There’s no question they don’t teach them to run businesses, except perhaps for the joint J.D./MBA programs. But it takes more than simply hiring business professionals to help run a law firm. They need to be treated as players, not just employees with fancy titles who remain out of the loop.

“That’s where you get situations in which people are not having a good experience,” says Kim Perret, chief marketing officer in the Washington, D.C., office of 400-lawyer Sutherland Asbill & Brennan and president of the 2,000-plus-member Legal Marketing Association.

“They can’t perform at the level for which they have training and experience,” she says, “even though they could add a lot of benefit to the firm.”

Gary says there are signs that indicate how a firm treats its nonlawyer professionals. “Do they participate in significant committees and are they listed on the firm’s Web site?” he asks. “But even more important is whether there is an underlying philosophy that everyone at the firm, from the managing partner down to the person who delivers mail, has an important role to play. And firm leaders need to help everyone in the organization understand that and make it real.”

Some firms have stopped using the word staff for those in marketing and administration, opting for other terms such as business support team or client services team.

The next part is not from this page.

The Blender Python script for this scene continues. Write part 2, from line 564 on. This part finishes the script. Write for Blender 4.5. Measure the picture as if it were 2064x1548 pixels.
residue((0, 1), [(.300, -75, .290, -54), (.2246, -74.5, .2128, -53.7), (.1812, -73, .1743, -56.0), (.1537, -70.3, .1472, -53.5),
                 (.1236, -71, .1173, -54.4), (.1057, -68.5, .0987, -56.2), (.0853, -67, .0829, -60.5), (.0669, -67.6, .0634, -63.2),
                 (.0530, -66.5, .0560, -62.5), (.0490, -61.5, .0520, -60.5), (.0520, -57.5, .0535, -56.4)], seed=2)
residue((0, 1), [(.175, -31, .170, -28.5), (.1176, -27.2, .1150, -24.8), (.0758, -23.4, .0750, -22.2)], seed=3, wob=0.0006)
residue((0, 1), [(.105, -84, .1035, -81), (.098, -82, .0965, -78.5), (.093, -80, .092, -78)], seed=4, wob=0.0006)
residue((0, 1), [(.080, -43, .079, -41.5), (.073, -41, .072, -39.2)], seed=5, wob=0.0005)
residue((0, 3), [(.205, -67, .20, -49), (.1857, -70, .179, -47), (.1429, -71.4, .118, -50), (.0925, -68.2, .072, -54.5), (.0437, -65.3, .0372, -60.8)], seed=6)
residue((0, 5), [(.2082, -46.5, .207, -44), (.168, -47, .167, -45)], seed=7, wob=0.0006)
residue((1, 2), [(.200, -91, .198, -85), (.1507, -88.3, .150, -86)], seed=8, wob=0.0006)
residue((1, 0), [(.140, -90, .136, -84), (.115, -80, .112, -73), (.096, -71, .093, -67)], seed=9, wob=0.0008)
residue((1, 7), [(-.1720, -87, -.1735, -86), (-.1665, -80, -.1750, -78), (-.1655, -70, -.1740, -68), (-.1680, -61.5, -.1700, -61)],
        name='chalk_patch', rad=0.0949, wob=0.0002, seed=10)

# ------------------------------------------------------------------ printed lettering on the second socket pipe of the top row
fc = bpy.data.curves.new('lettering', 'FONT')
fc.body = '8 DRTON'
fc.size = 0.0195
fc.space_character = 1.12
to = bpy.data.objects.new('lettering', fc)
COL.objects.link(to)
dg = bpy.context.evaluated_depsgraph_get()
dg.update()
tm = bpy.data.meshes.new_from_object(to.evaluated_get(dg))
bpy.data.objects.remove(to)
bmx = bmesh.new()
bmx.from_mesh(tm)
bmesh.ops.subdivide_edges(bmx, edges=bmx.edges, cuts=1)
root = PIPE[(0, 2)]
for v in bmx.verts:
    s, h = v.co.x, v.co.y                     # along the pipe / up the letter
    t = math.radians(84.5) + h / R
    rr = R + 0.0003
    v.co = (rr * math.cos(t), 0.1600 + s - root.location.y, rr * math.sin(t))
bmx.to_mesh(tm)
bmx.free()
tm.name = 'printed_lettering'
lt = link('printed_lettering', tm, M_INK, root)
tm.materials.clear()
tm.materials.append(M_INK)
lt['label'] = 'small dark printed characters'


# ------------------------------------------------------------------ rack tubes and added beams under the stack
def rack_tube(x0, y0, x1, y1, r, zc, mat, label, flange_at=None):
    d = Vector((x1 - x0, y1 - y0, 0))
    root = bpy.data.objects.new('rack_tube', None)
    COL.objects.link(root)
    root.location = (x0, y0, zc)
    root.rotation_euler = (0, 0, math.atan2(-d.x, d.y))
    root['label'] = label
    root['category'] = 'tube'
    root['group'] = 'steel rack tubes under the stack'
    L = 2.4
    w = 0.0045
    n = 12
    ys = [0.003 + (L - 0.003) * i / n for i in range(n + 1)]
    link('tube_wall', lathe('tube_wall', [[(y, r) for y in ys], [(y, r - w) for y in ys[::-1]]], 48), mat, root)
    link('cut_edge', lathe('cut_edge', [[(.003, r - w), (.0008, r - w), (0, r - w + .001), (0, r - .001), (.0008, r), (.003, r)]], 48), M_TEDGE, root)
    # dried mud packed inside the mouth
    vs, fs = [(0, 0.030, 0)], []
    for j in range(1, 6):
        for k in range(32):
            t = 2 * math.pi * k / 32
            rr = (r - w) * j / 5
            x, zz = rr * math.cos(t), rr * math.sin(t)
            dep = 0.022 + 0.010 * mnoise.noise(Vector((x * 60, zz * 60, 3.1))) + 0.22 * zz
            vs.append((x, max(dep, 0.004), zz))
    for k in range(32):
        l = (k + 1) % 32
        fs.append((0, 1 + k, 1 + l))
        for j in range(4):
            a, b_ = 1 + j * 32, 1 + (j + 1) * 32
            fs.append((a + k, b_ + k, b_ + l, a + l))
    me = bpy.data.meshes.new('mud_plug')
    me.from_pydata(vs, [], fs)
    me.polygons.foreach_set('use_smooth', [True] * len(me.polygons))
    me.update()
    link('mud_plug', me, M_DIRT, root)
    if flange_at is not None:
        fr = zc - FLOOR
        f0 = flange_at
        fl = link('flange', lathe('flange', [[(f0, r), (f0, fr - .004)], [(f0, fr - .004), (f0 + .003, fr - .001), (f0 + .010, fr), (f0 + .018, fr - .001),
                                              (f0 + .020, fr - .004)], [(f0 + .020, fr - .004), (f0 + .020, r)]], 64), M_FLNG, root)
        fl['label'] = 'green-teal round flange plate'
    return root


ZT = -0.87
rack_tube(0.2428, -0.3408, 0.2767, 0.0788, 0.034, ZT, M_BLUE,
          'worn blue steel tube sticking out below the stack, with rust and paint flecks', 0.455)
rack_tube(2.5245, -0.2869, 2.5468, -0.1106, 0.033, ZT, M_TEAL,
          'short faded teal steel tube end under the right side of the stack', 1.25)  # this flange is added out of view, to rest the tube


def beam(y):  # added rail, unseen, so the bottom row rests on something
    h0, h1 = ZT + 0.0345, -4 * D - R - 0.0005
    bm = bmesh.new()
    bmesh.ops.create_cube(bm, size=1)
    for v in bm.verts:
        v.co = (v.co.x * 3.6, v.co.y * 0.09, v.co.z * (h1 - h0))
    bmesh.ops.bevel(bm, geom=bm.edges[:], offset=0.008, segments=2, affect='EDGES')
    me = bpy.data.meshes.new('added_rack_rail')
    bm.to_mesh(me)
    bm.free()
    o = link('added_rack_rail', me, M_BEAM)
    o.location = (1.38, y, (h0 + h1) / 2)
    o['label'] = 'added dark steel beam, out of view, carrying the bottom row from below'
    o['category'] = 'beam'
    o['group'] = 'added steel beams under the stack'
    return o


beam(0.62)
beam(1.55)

Titles and wording help, but sometimes inevitable tensions remain between those practicing law and those engaged in more businesslike or creative efforts, which can seem alien to lawyers.

Corralling Cooperation

A sprawling employment law firm, with 310 lawyers in 24 offices around the country, created a new position to foster cooperation. It made one partner chair of the client services committee, creating a role for him to act as a buffer between the lawyers and the nonlawyer professionals.

“In a design project recently, some of the professional staff in one of the offices were frustrated because they felt they didn’t understand what it was the lawyers wanted,” says Joseph L. Beachboard, a partner in the Torrance, Calif., office of Ogletree, Deakins, Nash, Smoak & Stewart and the designated buffer.

“I spent a half-hour on the phone with two lawyers and two professional staff and found they needed two brochures instead of one. The project turned out great and is a model for our other offices. This way we can avoid the banging of heads between the two groups.” Beachboard offers another measure of success: “In the past five years we’ve doubled in size and haven’t lost one person from our marketing staff of eight.”

Though statistics sometimes skew reality, marketers on average have the shelf life of a souffle. Their average stay at law firms is increasing, however, perhaps another indication that more firms are figuring out how to use them and keep them.

“It’s getting better, more in line with the tenure of executive directors and some of the other administrative people who stay around longer,” says Sally Schmidt, who in 1986 was the first president of the Legal Marketing Association. Schmidt, a marketing consultant in St. Paul, Minn., finds marketers for law firms around the country. Schmidt says she has watched the average climb over time from 1.9 years to 2.4, then 2.9 and now slightly over three years.

“It’s still a pretty new function,” Schmidt says. “And how it works out depends a lot on law firm culture.”